Krav Maga, which translates from Hebrew as “contact combat”, is a self-defense system of fighting in close contact. Basically, fighting off an attacker. It was developed in such a way that people of different ages, genders, and levels of fitness could learn it quickly.

“Krav maga” lesson in paratroopers school. Israel, 1955. Author TZAHAL via Wikimedia Commons.

Imi Lichtenfeld was born in 1910 to a Jewish family in Budapest, Hungary and grew up in Bratislava, which is now in Slovakia. His father had been part of a professional circus, where he learned gymnastics and other sports, and then became a police inspector. While working for the police, he also owned a gym and taught self-defense.

Lichtenfeld trained at his father’s gym and became an international competitor in sports such as boxing, wrestling, and gymnastics.

But when he was in his 20s, things in Europe took a dark turn, especially for Jewish families. In 1930s Bratislava, anti-Semitic gangs wandered the streets harassing Jewish people. Lichtenfeld and other young men banded together to protect their neighborhoods from these gangs.

It didn’t take long for Lichtenfeld to realize that the martial arts training he had done for sport was a world away from street fighting. The biggest difference was that there were no rules in street fighting.

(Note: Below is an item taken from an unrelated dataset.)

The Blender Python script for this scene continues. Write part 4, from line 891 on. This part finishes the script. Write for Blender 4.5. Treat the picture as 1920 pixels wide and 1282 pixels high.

Lichtenfeld had enough variety in his previous training that he could identify the problems and develop his new fighting style. And his new fighting skills were working well enough that he became a target and needed to get out of Europe.

He left Europe in 1940 and, after an eventful two years, landed in British-ruled Palestine in 1942. His family did not make it out and were killed there during the war.

In 1944 he started training others in his fighting style, including special forces and police officers. When the State of Israel was founded in 1948, he served in the newly form Israeli Defense Forces (IDF), still training others in what was called Krav Maga.

Krav Maga – Grand Master Imi Lichtenfeld (left) and Yaron Lichtenstein. Author Yaron Lichtenstein via Wikimedia Commons.

When Lichtenfeld retired in 1964 he had refined his self-defense and hand-to-hand combat methods and decided to train civilians. He established two training centers in Israel, and eventually his system went global.

He died in 1998 at the age of 87. Here is a tribute video. I found the music distracting and the subtitles difficult to read, but the photos are great.

Krav Maga. A system of self-defense now taught globally was originally developed to help a group of men protect their Jewish families from anti-Semitic gangs.